Si a aquella Mari de hace años le dijera, de pronto, que a sus taitantos* iba a vivir en un mundo como el actual, en el que gente “de su generación” y más jóvenes se divertían torturando “en nombre de la tradición y la ¿cultura?” en su propio país durante todo el año, o lanzándose toneladas de tomates, o quemando kilos y kilos de pólvora, mientras otros mueren de hambre, se suicidan por haber perdido todo, o huyen del terrorismo yihadista y los recibe la barbarie nazi, o que, aquí, en su ciudad, mientras muchos vuelven a repetir su propia experiencia de aquella época, viéndose obligados y obligadas a abandonar sus planes de vida por la crisis y viendo cómo los “dirigentes”, en vez de echarles una mano, prefieren ignorarlos y dejarlos en la cuneta, mientras reciben con los brazos abiertos y con todas las facilidades posibles a quienes vienen de fuera… Tal vez, a Mari no le habría apetecido tanto esfuerzo propio en vano.
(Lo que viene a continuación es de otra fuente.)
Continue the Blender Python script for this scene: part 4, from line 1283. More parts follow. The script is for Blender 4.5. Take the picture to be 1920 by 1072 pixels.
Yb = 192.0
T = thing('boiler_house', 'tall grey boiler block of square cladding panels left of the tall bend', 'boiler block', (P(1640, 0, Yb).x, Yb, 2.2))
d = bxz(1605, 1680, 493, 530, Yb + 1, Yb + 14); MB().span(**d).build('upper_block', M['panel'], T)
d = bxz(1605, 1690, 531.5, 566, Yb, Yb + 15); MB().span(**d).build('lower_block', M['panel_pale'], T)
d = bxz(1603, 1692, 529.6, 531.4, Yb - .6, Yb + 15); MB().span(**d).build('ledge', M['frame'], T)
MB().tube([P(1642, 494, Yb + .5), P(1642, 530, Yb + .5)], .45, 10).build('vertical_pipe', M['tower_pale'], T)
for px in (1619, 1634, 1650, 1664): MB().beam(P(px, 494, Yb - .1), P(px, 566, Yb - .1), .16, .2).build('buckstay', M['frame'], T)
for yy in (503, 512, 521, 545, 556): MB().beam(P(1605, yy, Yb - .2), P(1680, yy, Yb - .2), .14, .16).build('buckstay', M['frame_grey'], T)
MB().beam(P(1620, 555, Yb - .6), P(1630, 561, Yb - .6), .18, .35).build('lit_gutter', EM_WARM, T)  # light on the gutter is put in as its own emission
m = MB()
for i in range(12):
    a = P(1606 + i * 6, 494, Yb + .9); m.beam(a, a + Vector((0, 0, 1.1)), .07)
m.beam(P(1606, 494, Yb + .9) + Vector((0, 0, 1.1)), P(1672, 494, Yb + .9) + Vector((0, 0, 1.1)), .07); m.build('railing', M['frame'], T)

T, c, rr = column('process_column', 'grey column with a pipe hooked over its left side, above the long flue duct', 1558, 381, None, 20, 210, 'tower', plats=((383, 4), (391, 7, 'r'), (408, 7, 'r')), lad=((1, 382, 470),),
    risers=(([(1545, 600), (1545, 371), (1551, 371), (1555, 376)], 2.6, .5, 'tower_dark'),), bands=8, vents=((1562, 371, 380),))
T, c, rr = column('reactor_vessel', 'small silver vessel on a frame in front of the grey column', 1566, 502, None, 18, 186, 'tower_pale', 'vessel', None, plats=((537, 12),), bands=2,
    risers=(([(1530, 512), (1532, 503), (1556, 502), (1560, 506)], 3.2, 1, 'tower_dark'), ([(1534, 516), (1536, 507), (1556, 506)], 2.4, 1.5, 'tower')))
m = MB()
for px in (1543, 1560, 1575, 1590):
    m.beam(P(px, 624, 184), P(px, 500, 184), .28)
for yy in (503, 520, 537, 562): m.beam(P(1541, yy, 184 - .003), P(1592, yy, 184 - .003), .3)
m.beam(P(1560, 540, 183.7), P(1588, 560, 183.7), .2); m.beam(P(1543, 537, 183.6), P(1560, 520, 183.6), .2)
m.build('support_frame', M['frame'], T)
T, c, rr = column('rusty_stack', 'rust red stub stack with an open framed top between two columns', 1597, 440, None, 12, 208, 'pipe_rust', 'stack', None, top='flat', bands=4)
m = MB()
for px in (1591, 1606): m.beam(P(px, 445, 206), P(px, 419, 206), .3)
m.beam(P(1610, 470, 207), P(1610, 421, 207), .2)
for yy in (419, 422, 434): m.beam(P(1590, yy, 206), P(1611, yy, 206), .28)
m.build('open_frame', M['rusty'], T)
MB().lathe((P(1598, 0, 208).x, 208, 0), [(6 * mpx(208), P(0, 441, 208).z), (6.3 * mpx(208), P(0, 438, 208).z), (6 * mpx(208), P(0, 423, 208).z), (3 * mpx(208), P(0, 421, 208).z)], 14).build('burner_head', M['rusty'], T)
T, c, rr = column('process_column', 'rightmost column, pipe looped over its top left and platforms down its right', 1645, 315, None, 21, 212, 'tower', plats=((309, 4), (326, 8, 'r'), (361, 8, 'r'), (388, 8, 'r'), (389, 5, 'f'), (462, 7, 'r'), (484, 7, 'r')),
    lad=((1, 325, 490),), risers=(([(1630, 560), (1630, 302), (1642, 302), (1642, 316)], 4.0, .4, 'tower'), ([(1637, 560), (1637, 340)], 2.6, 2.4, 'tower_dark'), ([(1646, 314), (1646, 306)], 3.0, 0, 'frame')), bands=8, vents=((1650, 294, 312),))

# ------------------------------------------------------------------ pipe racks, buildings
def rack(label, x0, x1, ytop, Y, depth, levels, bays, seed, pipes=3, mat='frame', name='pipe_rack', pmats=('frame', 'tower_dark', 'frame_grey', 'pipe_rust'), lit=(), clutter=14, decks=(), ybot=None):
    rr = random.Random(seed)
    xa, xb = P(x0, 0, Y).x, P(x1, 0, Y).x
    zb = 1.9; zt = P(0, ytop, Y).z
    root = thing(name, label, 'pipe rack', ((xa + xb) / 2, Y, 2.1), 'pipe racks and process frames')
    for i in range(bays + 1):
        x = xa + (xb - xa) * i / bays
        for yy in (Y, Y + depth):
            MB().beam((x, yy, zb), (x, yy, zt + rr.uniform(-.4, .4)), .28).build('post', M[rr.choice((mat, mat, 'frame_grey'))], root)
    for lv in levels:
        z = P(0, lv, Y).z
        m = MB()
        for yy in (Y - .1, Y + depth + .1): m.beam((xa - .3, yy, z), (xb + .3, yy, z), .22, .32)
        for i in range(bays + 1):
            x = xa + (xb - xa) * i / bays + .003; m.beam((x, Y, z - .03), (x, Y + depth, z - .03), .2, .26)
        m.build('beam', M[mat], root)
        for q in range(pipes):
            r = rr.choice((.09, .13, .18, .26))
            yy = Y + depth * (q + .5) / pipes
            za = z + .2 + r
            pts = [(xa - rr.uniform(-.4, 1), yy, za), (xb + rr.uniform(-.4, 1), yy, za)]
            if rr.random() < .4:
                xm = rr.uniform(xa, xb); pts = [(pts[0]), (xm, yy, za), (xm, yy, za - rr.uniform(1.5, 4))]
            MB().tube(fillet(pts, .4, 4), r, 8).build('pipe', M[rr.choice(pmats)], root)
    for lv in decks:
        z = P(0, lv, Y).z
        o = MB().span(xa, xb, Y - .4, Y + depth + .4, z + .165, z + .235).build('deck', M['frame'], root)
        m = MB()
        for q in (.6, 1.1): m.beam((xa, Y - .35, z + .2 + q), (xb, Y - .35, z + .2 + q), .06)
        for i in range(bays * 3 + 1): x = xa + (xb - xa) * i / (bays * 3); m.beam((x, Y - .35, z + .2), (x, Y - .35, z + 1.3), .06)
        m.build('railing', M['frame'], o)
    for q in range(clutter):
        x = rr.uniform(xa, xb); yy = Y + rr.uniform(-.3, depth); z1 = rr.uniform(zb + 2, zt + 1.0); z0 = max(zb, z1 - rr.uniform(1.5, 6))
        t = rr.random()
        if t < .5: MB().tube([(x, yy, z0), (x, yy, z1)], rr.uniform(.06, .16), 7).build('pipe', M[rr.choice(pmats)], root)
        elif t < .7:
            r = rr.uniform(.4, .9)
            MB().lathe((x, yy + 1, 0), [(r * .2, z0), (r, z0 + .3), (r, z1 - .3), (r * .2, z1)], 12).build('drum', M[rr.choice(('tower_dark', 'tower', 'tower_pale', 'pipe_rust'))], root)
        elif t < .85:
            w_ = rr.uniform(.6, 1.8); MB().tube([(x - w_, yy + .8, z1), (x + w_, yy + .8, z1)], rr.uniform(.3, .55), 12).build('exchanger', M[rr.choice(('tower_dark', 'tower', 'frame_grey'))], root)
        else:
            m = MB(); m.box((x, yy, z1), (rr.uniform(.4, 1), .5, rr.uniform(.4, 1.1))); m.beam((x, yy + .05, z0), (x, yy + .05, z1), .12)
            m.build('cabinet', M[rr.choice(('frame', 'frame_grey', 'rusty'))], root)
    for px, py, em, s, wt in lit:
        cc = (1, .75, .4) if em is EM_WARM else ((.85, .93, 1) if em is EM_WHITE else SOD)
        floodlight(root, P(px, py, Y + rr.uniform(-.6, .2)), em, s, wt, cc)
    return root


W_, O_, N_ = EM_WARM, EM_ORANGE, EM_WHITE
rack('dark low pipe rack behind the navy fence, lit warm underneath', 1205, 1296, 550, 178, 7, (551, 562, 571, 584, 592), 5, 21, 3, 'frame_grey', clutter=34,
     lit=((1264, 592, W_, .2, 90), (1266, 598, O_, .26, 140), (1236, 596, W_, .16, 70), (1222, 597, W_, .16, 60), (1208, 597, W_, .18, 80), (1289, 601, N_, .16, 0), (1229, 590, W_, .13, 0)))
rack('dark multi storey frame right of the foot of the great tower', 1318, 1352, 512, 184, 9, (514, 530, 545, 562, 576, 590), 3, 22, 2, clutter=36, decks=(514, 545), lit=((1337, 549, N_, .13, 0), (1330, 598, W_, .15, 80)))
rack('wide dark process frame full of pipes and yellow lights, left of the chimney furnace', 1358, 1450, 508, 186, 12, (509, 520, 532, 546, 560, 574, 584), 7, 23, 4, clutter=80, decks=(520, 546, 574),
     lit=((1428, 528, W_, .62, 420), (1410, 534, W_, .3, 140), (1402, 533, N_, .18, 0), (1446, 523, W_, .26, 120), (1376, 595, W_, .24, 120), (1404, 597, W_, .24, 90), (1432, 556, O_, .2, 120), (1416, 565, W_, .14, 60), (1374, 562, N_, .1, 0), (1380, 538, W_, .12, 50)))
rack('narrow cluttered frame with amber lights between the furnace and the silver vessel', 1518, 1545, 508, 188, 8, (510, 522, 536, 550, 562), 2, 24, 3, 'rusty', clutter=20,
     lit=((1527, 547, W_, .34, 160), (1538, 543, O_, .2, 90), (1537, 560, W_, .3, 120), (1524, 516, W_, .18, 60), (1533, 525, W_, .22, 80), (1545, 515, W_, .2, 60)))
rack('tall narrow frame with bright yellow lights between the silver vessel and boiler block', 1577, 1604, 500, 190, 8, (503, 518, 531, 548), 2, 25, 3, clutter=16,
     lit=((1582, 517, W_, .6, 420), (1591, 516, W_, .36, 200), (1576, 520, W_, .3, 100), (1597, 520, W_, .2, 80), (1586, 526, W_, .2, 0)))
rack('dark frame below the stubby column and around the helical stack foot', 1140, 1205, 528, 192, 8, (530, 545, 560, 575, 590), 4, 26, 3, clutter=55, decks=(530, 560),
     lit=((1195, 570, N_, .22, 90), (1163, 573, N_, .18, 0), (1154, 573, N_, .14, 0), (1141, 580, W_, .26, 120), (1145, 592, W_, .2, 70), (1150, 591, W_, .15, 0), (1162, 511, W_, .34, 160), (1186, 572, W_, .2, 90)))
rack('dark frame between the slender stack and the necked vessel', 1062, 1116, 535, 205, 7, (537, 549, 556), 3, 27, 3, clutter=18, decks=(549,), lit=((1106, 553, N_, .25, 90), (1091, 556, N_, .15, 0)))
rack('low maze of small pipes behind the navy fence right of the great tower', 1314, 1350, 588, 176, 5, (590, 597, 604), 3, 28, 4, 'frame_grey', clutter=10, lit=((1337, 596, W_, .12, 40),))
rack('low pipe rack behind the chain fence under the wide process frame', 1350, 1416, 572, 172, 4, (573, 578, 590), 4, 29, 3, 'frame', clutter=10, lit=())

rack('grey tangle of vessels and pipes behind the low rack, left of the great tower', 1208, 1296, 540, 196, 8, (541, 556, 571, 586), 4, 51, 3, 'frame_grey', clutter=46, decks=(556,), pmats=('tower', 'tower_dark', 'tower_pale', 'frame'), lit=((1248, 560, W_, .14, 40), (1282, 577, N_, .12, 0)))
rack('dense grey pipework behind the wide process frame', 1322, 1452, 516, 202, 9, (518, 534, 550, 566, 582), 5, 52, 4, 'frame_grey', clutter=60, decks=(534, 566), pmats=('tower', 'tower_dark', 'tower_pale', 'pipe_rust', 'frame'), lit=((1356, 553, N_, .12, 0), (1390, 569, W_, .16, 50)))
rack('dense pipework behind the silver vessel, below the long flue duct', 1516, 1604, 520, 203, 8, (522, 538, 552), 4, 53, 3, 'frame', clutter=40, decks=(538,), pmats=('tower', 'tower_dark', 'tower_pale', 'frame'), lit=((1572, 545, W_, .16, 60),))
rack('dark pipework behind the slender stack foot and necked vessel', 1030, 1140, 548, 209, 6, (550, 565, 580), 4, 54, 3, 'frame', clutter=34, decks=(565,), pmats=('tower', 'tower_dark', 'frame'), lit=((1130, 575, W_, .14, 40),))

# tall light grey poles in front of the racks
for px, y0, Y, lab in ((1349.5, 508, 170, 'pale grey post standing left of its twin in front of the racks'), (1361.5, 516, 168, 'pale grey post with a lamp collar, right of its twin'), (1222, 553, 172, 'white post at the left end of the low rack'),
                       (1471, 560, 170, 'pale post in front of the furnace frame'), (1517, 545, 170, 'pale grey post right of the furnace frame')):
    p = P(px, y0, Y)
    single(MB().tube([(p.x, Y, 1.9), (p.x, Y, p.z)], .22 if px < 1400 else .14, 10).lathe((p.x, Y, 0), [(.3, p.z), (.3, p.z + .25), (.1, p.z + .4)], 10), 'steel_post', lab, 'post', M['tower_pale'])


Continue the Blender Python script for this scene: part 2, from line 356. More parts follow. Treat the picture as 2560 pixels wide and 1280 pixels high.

Tal vez, se habría planteado su vida de otra manera muy diferente. Tal vez, por eso, si alguien tiene una máquina del tiempo, prefiere que no se sepa.

Pero, sea como sea lo que nos toque vivir a la Mari de hace taitantos o a la de hoy, sigo creyendo que no debemos conformarnos con ese miedo y ese desánimo que nos transmiten las circunstancias, sean las propias o las que vemos en las noticias (que, además, en muchas ocasiones -ver fecha- ni siquiera se corresponden con la realidad -ver fecha-).

Es muy importante dedicar algo de tiempo a separar el grano de la paja en cuanto a la información que nos inunda la mente cada día. No todo lo que nos llega es cierto, y muy poco es bienintencionado. Y, para colmo, sufrimos, otra vez, las consecuencias de una nefasta política de comunicación por parte de quienes deberían informarnos de sus decisiones, de sus planes, de sus objetivos, de sus razones, lo que redunda en una mayor confusión y sensación de indefensión por nuestra parte, dando lugar así a rumores, dudas, toda clase de teorías conspiranoicas y sembrando, de paso, las semillas de las que se aprovecharán fascistas y dictadores de pacotilla que, con los suficientes apoyos, podrían llegar a hacer demasiado daño… ¡otra vez!

Como ciudadana, me molesta muchísimo que me tomen por idiota. Puedo ser (como dije ya) ingenua, soñadora, romántica, pero… puedo, también, entender una explicación clara y transparente. Y sigo creyendo que cualquiera de mi generación podría entenderla. El problema es que no existen esas explicaciones: no es que no las entendamos, es que no se atreven a dárnoslas. O no están a nuestra altura, o no se han enterado de para quiénes están gobernando. Y es una lástima.